Miqueas 7,14-15.18-20; Sal 102, 1-2. 3-4. 9-10. 11-12; san Lucas 15,1-3.11-32

“Los fariseos y los escribas murmuraban entre ellos: “este acoge a los pecadores y come con ellos.” Esta es la acusación que va a dar pie al Señor a contarnos no sé si decir la parábola más preciosa que haya podido salir más que de los labios, del corazón de Cristo: “Un hombre tenía dos hijos; el menor de ellos dijo a su padre:»Padre, dame la parte que me toca de la fortuna. El padre les repartió los bienes”.

Así es al principio de nuestra vida, al nacer, Dios ha repartido, nos ha dado un montón de bienes: la inteligencia, la memoria, la imaginación, la vista, el gusto… Unos con más suerte que otros, según el juicio humano, porque, en realidad a cada uno, después, nos pedirá según los bienes que hayamos recibido.

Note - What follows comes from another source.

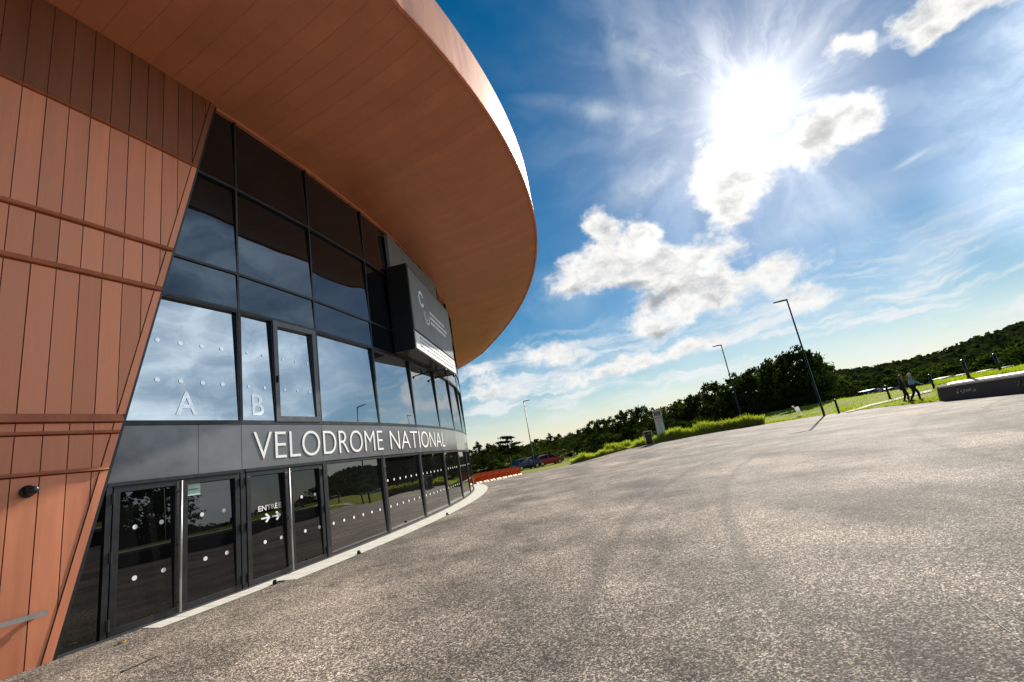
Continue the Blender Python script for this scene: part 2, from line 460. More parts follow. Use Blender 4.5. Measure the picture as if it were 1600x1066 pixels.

No nos va a pedir -como nos cuenta el Señor en otra parábola- cinco talentos si sólo nos dio dos, pero sí nos va a pedir los dos que nos dio mas otros dos ganados con nuestro esfuerzo.

Pero empieza la vida, y con ella las tragedias: “No muchos días después, el hijo menor, juntando todo lo suyo, emigró a un país lejano, y allí derrochó su fortuna viviendo perdidamente”. Sí, “muchos días después”, la verdad es que el apartarnos de Dios solo sucede cuando nuestros actos nos son imputables, muchos días después de nacer, cuando tenemos uso de razón: cuando nos empieza a costar vivir lo que cuesta vivir por amor a Dios y vencer el egoísmo, y la impureza y, sobre todo, la soberbia.

Es también un detalle de comprensión de Dios en la parábola el atribuir este alejamiento al hijo menor, es decir, al que no ha madurado todavía, al que todavía está un tanto alocado, que no ha caído en la cuenta de cual es el verdadero sentido de la vida; al que todavía piensa que estamos aquí para gozar y gozar. Es verdad, estamos hechos por Dios para ser felices, pero será después de la muerte (con juicio y resurrección incluidos), y entonces será para la vida o para la condenación.

“Emigró a un país lejano”. El principio de nuestros males comienza por un alejamiento de la casa de nuestro Padre. Empezamos a descuidar las oraciones que siempre rezábamos, dejamos la frecuencia de la reconciliación y de la Eucaristía, no recordamos el amor que nos tiene nuestra Madre del cielo, y de ahí, pasamos a reírnos un poco de “aquellas prácticas que uno hacía cuando se preparaba para la comunión”; y de la risita, a la burla, y de la burla a derrochar “su fortuna, viviendo perdidamente”.

Es un triste itinerario que uno cree que es pionero en vivir, pero de hecho va por ese mal camino de tanto surco que hay hecho por otros; es el modo no infrecuente en que el demonio presenta las tentaciones: descubrir el mundo, nuevas sensaciones, nuevos ambientes, romper con arcaicos pasados retrógrados y paternalistas, destutelarse de una religión pasada, ancestral y decimonónica, etc. Y majaderías semejantes.

Vivir así, acaba: con “ganas de saciarse de las algarrobas que comían los cerdos; y nadie le daba de comer”. Estas frases entrecomilladas son Palabra de Dios. Me parece oportuno recordar, justo en este momento, que esta parábola la está contando el Señor. Por lo que podemos decir que quien se aleja de casa de su Padre, gasta disolutamente sus bienes (inteligencia y voluntad) acaba -lo dice Dios-“como” un cerdo. Y esta frase está dicha desde la serenidad, sin insultar a nadie, sino como una llamada urgente, no sé si decir “desesperada” de Jesucristo, a todos nosotros pecadores para que cambiemos de vida. Es urgente porque nuestra vida está yendo por recorridos que nos alejan de la casa de Dios.

No podemos seguir comentando esta maravillosa parábola porque se nos acaba el espacio previsto. Que cada uno -puede ser el propósito de hoy-, continúe personalmente avanzando, y abriendo el corazón a la Palabra de Dios.